## Instructions for the task
Type out the complete listing below word for word, without its pictures.

______

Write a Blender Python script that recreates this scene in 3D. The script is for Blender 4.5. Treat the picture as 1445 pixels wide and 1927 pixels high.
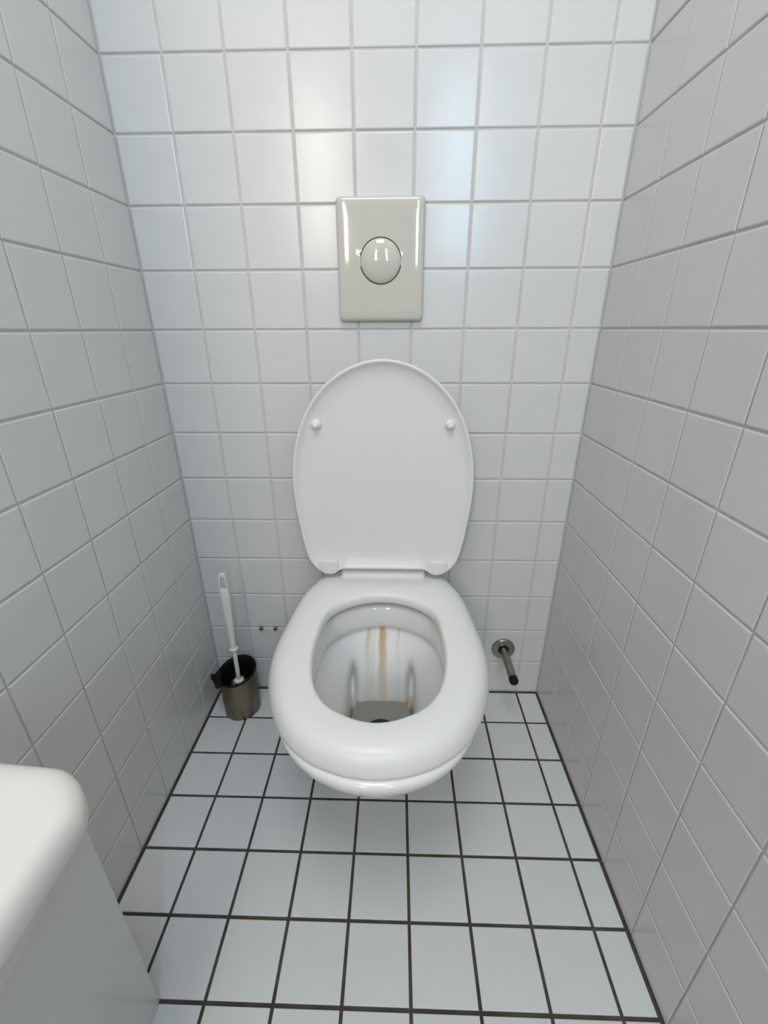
import bpy, bmesh, math, random
from mathutils import Matrix, Vector
random.seed(7)
for o in list(bpy.data.objects):
    bpy.data.objects.remove(o)
S = bpy.context.scene
COL = S.collection

# ---------------------------------------------------------------- camera
CAM = Vector((0.04498, -0.91172, 0.91929))
PITCH, ROLL, YAW, FPX = 0.40035, -0.00407, -0.02861, 813.935
fwd = Vector((math.sin(YAW)*math.cos(PITCH), math.cos(YAW)*math.cos(PITCH), -math.sin(PITCH)))
right = Vector((math.cos(YAW), -math.sin(YAW), 0))
up = right.cross(fwd)
r2 = math.cos(ROLL)*right + math.sin(ROLL)*up
u2 = -math.sin(ROLL)*right + math.cos(ROLL)*up
cd = bpy.data.cameras.new('camera')
cam = bpy.data.objects.new('camera', cd)
COL.objects.link(cam)
M = Matrix((r2, u2, -fwd)).transposed().to_4x4()
M.translation = CAM
cam.matrix_world = M
cd.sensor_fit = 'HORIZONTAL'
cd.sensor_width = 36
cd.lens = FPX*36/1445
cd.clip_start = 0.01
S.camera = cam

# ---------------------------------------------------------------- world, lights, exposure
W = bpy.data.worlds.new('world')
S.world = W
W.use_nodes = True
W.node_tree.nodes['Background'].inputs[0].default_value = (0.75, 0.87, 1.0, 1)
W.node_tree.nodes['Background'].inputs[1].default_value = 0.3
S.view_settings.view_transform = 'Standard'
S.view_settings.look = 'None'
S.view_settings.gamma = 1
S.view_settings.use_curve_mapping = False
S.view_settings.exposure = -0.07

def area(name, loc, direction, sx, sy, power, col, spread=180):
    l = bpy.data.lights.new(name, 'AREA')
    l.shape = 'RECTANGLE'; l.size = sx; l.size_y = sy
    l.energy = power; l.color = col
    l.spread = math.radians(spread)
    o = bpy.data.objects.new(name, l)
    COL.objects.link(o)
    o.location = loc
    o.rotation_euler = Vector(direction).to_track_quat('-Z', 'Y').to_euler()
    return o
# two tall bright openings of the hall behind the viewer (warm left, daylight right) and an added overhead fill for seat and floor
area('hall_opening_light', (-0.53, -2.95, 1.92), (0, 1, 0), 0.16, 1.0, 17, (1.0, 0.87, 0.74))
area('hall_window_light', (0.375, -2.05, 1.70), (0, 1, 0), 0.11, 0.85, 8.5, (0.52, 0.77, 1.0))
area('overhead_fill_light', (-0.05, -1.05, 2.42), (0, 0, -1), 0.55, 0.80, 12, (0.97, 0.98, 0.97))  # added soft fill from above, no known lamp

# ---------------------------------------------------------------- materials
def mat(name, col, rough=0.4, metal=0.0, spec=0.5, coat=0.0):
    m = bpy.data.materials.new(name)
    m.use_nodes = True
    b = m.node_tree.nodes['Principled BSDF']
    b.inputs['Base Color'].default_value = (*col, 1)
    b.inputs['Roughness'].default_value = rough
    b.inputs['Metallic'].default_value = metal
    b.inputs['Specular IOR Level'].default_value = spec
    b.inputs['Coat Weight'].default_value = coat
    return m

def nodes(m):
    return m.node_tree.nodes, m.node_tree.links, m.node_tree.nodes['Principled BSDF']

def vary(m, colA, colB, scale, detail=3, coord='Object', bump=0.0, bump_scale=None, rough=None, stretch=(1, 1, 1)):
    """soft colour mottling plus fine relief"""
    N, L, b = nodes(m)
    tc = N.new('ShaderNodeTexCoord')
    mp = N.new('ShaderNodeMapping'); mp.inputs['Scale'].default_value = stretch
    L.new(tc.outputs[coord], mp.inputs['Vector'])
    nz = N.new('ShaderNodeTexNoise'); nz.inputs['Scale'].default_value = scale; nz.inputs['Detail'].default_value = detail
    L.new(mp.outputs[0], nz.inputs['Vector'])
    rp = N.new('ShaderNodeValToRGB')
    rp.color_ramp.elements[0].position = 0.3; rp.color_ramp.elements[0].color = (*colA, 1)
    rp.color_ramp.elements[1].position = 0.7; rp.color_ramp.elements[1].color = (*colB, 1)
    L.new(nz.outputs['Fac'], rp.inputs[0])
    L.new(rp.outputs[0], b.inputs['Base Color'])
    if bump:
        n2 = N.new('ShaderNodeTexNoise'); n2.inputs['Scale'].default_value = bump_scale or scale
        n2.inputs['Detail'].default_value = 2
        L.new(mp.outputs[0], n2.inputs['Vector'])
        bp = N.new('ShaderNodeBump'); bp.inputs['Strength'].default_value = bump; bp.inputs['Distance'].default_value = 0.001
        L.new(n2.outputs['Fac'], bp.inputs['Height'])
        L.new(bp.outputs[0], b.inputs['Normal'])
    if rough:
        mr = N.new('ShaderNodeMapRange')
        mr.inputs['To Min'].default_value = rough[0]; mr.inputs['To Max'].default_value = rough[1]
        L.new(nz.outputs['Fac'], mr.inputs['Value'])
        L.new(mr.outputs[0], b.inputs['Roughness'])
    return m

MT = {}
MT['wall_tile'] = vary(mat('wall_tile_glaze', (.72, .73, .74), 0.2), (.652, .655, .648), (.692, .692, .684), 5, bump=0.22, bump_scale=22, rough=(0.17, 0.27))
MT['wall_grout'] = vary(mat('wall_grout', (.55, .53, .5), 0.85), (.56, .545, .52), (.64, .63, .605), 30)
MT['floor_tile'] = vary(mat('floor_tile_glaze', (.66, .68, .69), 0.42), (.645, .665, .665), (.685, .70, .70), 7, bump=0.15, bump_scale=60, rough=(0.36, 0.48))
MT['floor_grout'] = vary(mat('floor_grout', (.06, .05, .045), 0.9), (.045, .036, .032), (.085, .072, .062), 25)
MT['seat'] = mat('seat_plastic', (.80, .80, .77), 0.33)
MT['lid'] = mat('lid_plastic', (.74, .74, .725), 0.33)
MT['plate'] = mat('plate_plastic', (.60, .575, .51), 0.07, spec=0.6)
MT['gap'] = mat('gap_black', (.012, .011, .01), 0.7)  # near-black that stands in for shade inside gaps and holes
MT['steel'] = vary(mat('brushed_steel', (.33, .30, .26), 0.3, 1.0), (.27, .25, .215), (.38, .355, .31), 40, rough=(0.24, 0.36), stretch=(1, 1, .1))
MT['black'] = mat('black_plastic', (.006, .006, .006), 0.5, spec=0.25)
MT['brushwhite'] = mat('brush_plastic', (.78, .79, .74), 0.38)
MT['bristle'] = mat('bristle_nylon', (.72, .73, .72), 0.5)
MT['screw'] = mat('screw_steel', (.20, .16, .15), 0.35, 1.0)
MT['basin'] = vary(mat('basin_ceramic', (.80, .785, .73), 0.3), (.78, .77, .715), (.82, .80, .75), 6)
MT['casing'] = vary(mat('casing_glaze', (.68, .69, .70), 0.22), (.63, .635, .635), (.66, .662, .66), 6, bump=0.1, bump_scale=15)
MT['plaster'] = mat('plaster_white', (.75, .75, .74), 0.9)
MT['hallfloor'] = mat('hall_floor_grey', (.45, .46, .46), 0.6)
MT['stem'] = MT['brushwhite']

# stained sheet-steel of the brush holder
MT['dirty_steel'] = vary(mat('stained_steel', (.30, .25, .18), 0.34, 1.0), (.07, .052, .03), (.30, .26, .19), 14, detail=5, rough=(0.28, 0.46), stretch=(1, 1, .25))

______

## Response to the exercise
Write a Blender Python script that recreates this scene in 3D. The script is for Blender 4.5. Treat the picture as 1445 pixels wide and 1927 pixels high.
import bpy, bmesh, math, random
from mathutils import Matrix, Vector
random.seed(7)
for o in list(bpy.data.objects):
    bpy.data.objects.remove(o)
S = bpy.context.scene
COL = S.collection

# ---------------------------------------------------------------- camera
CAM = Vector((0.04498, -0.91172, 0.91929))
PITCH, ROLL, YAW, FPX = 0.40035, -0.00407, -0.02861, 813.935
fwd = Vector((math.sin(YAW)*math.cos(PITCH), math.cos(YAW)*math.cos(PITCH), -math.sin(PITCH)))
right = Vector((math.cos(YAW), -math.sin(YAW), 0))
up = right.cross(fwd)
r2 = math.cos(ROLL)*right + math.sin(ROLL)*up
u2 = -math.sin(ROLL)*right + math.cos(ROLL)*up
cd = bpy.data.cameras.new('camera')
cam = bpy.data.objects.new('camera', cd)
COL.objects.link(cam)
M = Matrix((r2, u2, -fwd)).transposed().to_4x4()
M.translation = CAM
cam.matrix_world = M
cd.sensor_fit = 'HORIZONTAL'
cd.sensor_width = 36
cd.lens = FPX*36/1445
cd.clip_start = 0.01
S.camera = cam

# ---------------------------------------------------------------- world, lights, exposure
W = bpy.data.worlds.new('world')
S.world = W
W.use_nodes = True
W.node_tree.nodes['Background'].inputs[0].default_value = (0.75, 0.87, 1.0, 1)
W.node_tree.nodes['Background'].inputs[1].default_value = 0.3
S.view_settings.view_transform = 'Standard'
S.view_settings.look = 'None'
S.view_settings.gamma = 1
S.view_settings.use_curve_mapping = False
S.view_settings.exposure = -0.07

def area(name, loc, direction, sx, sy, power, col, spread=180):
    l = bpy.data.lights.new(name, 'AREA')
    l.shape = 'RECTANGLE'; l.size = sx; l.size_y = sy
    l.energy = power; l.color = col
    l.spread = math.radians(spread)
    o = bpy.data.objects.new(name, l)
    COL.objects.link(o)
    o.location = loc
    o.rotation_euler = Vector(direction).to_track_quat('-Z', 'Y').to_euler()
    return o
# two tall bright openings of the hall behind the viewer (warm left, daylight right) and an added overhead fill for seat and floor
area('hall_opening_light', (-0.53, -2.95, 1.92), (0, 1, 0), 0.16, 1.0, 17, (1.0, 0.87, 0.74))
area('hall_window_light', (0.375, -2.05, 1.70), (0, 1, 0), 0.11, 0.85, 8.5, (0.52, 0.77, 1.0))
area('overhead_fill_light', (-0.05, -1.05, 2.42), (0, 0, -1), 0.55, 0.80, 12, (0.97, 0.98, 0.97))  # added soft fill from above, no known lamp

# ---------------------------------------------------------------- materials
def mat(name, col, rough=0.4, metal=0.0, spec=0.5, coat=0.0):
    m = bpy.data.materials.new(name)
    m.use_nodes = True
    b = m.node_tree.nodes['Principled BSDF']
    b.inputs['Base Color'].default_value = (*col, 1)
    b.inputs['Roughness'].default_value = rough
    b.inputs['Metallic'].default_value = metal
    b.inputs['Specular IOR Level'].default_value = spec
    b.inputs['Coat Weight'].default_value = coat
    return m

def nodes(m):
    return m.node_tree.nodes, m.node_tree.links, m.node_tree.nodes['Principled BSDF']

def vary(m, colA, colB, scale, detail=3, coord='Object', bump=0.0, bump_scale=None, rough=None, stretch=(1, 1, 1)):
    """soft colour mottling plus fine relief"""
    N, L, b = nodes(m)
    tc = N.new('ShaderNodeTexCoord')
    mp = N.new('ShaderNodeMapping'); mp.inputs['Scale'].default_value = stretch
    L.new(tc.outputs[coord], mp.inputs['Vector'])
    nz = N.new('ShaderNodeTexNoise'); nz.inputs['Scale'].default_value = scale; nz.inputs['Detail'].default_value = detail
    L.new(mp.outputs[0], nz.inputs['Vector'])
    rp = N.new('ShaderNodeValToRGB')
    rp.color_ramp.elements[0].position = 0.3; rp.color_ramp.elements[0].color = (*colA, 1)
    rp.color_ramp.elements[1].position = 0.7; rp.color_ramp.elements[1].color = (*colB, 1)
    L.new(nz.outputs['Fac'], rp.inputs[0])
    L.new(rp.outputs[0], b.inputs['Base Color'])
    if bump:
        n2 = N.new('ShaderNodeTexNoise'); n2.inputs['Scale'].default_value = bump_scale or scale
        n2.inputs['Detail'].default_value = 2
        L.new(mp.outputs[0], n2.inputs['Vector'])
        bp = N.new('ShaderNodeBump'); bp.inputs['Strength'].default_value = bump; bp.inputs['Distance'].default_value = 0.001
        L.new(n2.outputs['Fac'], bp.inputs['Height'])
        L.new(bp.outputs[0], b.inputs['Normal'])
    if rough:
        mr = N.new('ShaderNodeMapRange')
        mr.inputs['To Min'].default_value = rough[0]; mr.inputs['To Max'].default_value = rough[1]
        L.new(nz.outputs['Fac'], mr.inputs['Value'])
        L.new(mr.outputs[0], b.inputs['Roughness'])
    return m

MT = {}
MT['wall_tile'] = vary(mat('wall_tile_glaze', (.72, .73, .74), 0.2), (.652, .655, .648), (.692, .692, .684), 5, bump=0.22, bump_scale=22, rough=(0.17, 0.27))
MT['wall_grout'] = vary(mat('wall_grout', (.55, .53, .5), 0.85), (.56, .545, .52), (.64, .63, .605), 30)
MT['floor_tile'] = vary(mat('floor_tile_glaze', (.66, .68, .69), 0.42), (.645, .665, .665), (.685, .70, .70), 7, bump=0.15, bump_scale=60, rough=(0.36, 0.48))
MT['floor_grout'] = vary(mat('floor_grout', (.06, .05, .045), 0.9), (.045, .036, .032), (.085, .072, .062), 25)
MT['seat'] = mat('seat_plastic', (.80, .80, .77), 0.33)
MT['lid'] = mat('lid_plastic', (.74, .74, .725), 0.33)
MT['plate'] = mat('plate_plastic', (.60, .575, .51), 0.07, spec=0.6)
MT['gap'] = mat('gap_black', (.012, .011, .01), 0.7)  # near-black that stands in for shade inside gaps and holes
MT['steel'] = vary(mat('brushed_steel', (.33, .30, .26), 0.3, 1.0), (.27, .25, .215), (.38, .355, .31), 40, rough=(0.24, 0.36), stretch=(1, 1, .1))
MT['black'] = mat('black_plastic', (.006, .006, .006), 0.5, spec=0.25)
MT['brushwhite'] = mat('brush_plastic', (.78, .79, .74), 0.38)
MT['bristle'] = mat('bristle_nylon', (.72, .73, .72), 0.5)
MT['screw'] = mat('screw_steel', (.20, .16, .15), 0.35, 1.0)
MT['basin'] = vary(mat('basin_ceramic', (.80, .785, .73), 0.3), (.78, .77, .715), (.82, .80, .75), 6)
MT['casing'] = vary(mat('casing_glaze', (.68, .69, .70), 0.22), (.63, .635, .635), (.66, .662, .66), 6, bump=0.1, bump_scale=15)
MT['plaster'] = mat('plaster_white', (.75, .75, .74), 0.9)
MT['hallfloor'] = mat('hall_floor_grey', (.45, .46, .46), 0.6)
MT['stem'] = MT['brushwhite']

# stained sheet-steel of the brush holder
MT['dirty_steel'] = vary(mat('stained_steel', (.30, .25, .18), 0.34, 1.0), (.07, .052, .03), (.30, .26, .19), 14, detail=5, rough=(0.28, 0.46), stretch=(1, 1, .25))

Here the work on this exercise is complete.